In canon, Coil interacts with a precog often, and has fantastic synergy with her. He does not interact with world-jumping gateway powers. He is not shown to have any particular weakness to the usual precog blockers (e.g. Endbringers). So if you're keeping all of those bits of canon -- who he interacts with, and who he never interacts with -- then using Coil-as-timelines makes a lot more sense than Coil-as-precog.

Coil-as-timelines doesn't even require the creation of a universe: just read/write access to a different Earth. When Coil uses his power, that Earth gets overwritten. When Coil picks a timeline, Earth Bet either gets kept, or a region gets a bulk-copy overwrite.

Labyrinth seems to use a similar mechanism in that she seems to "design" various playground Earths and then temporarily overwrite portions of Earth Bet with one of those playgrounds. Overwriting the surface of a planet would seem to be less energy intensive than simulating the entire multiverse.

In this third case (Coil-as-overwrite) his power would still need some tricky way to deal with dimensional portals.
 
Hi EarthScorpion, just finished your story. I really enjoyed your world building. I'm looking forward to reading more. :)

One speculation on the world building here.
Apparently there is a big depression going on with a lot of unemployment. Which is actually a bit strange.

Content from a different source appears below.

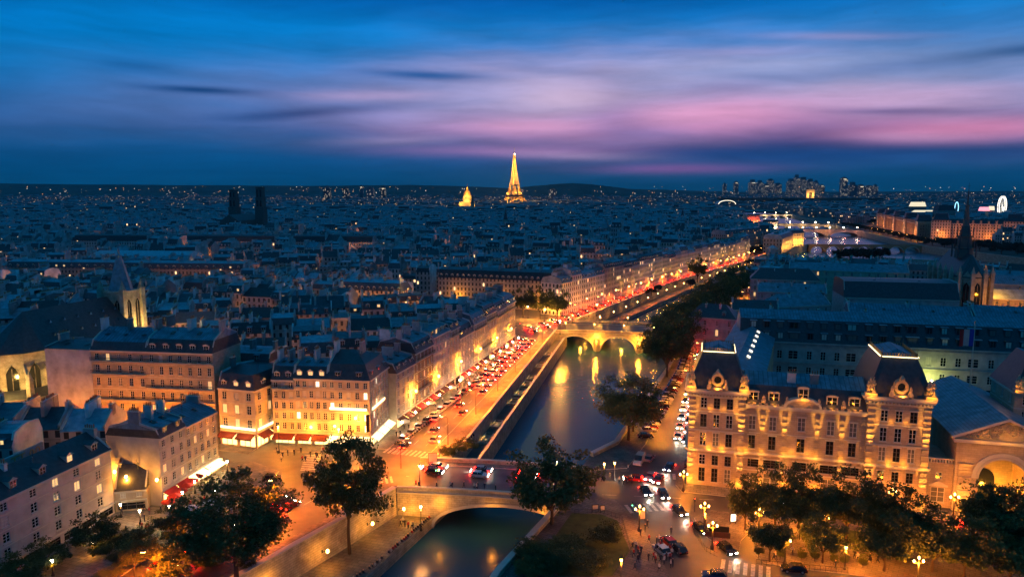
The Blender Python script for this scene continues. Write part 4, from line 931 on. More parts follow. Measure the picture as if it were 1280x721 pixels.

If lots of stuff gets regularly destroyed (Endbringers, parahuman conflict, etc.), wealth should fall, yes. But employment should rise. It's like a constant post-war boom.
Now of course a modern economy can be badly mismanaged by the government and central bank. We also know that the government here employs thinkers in important roles. So shouldn't they be better than their real-life counterparts in preventing such an economic disaster? We only had a Great Recession after all and not a 2nd Great Depression.
The reason this might be happening, is that The Conspiracy (or one of the many conspiracies) is maintaining these poor economic conditions on purpose for whatever reason. Actively preventing any kind of recovery. Maybe it's Cauldron trying to encourage more Trigger Events? Radicalizing the electorate to grant the government more and more power? Some other reason?

Or is the depressing situation just part of the standard setting and I should just not think so hard about it?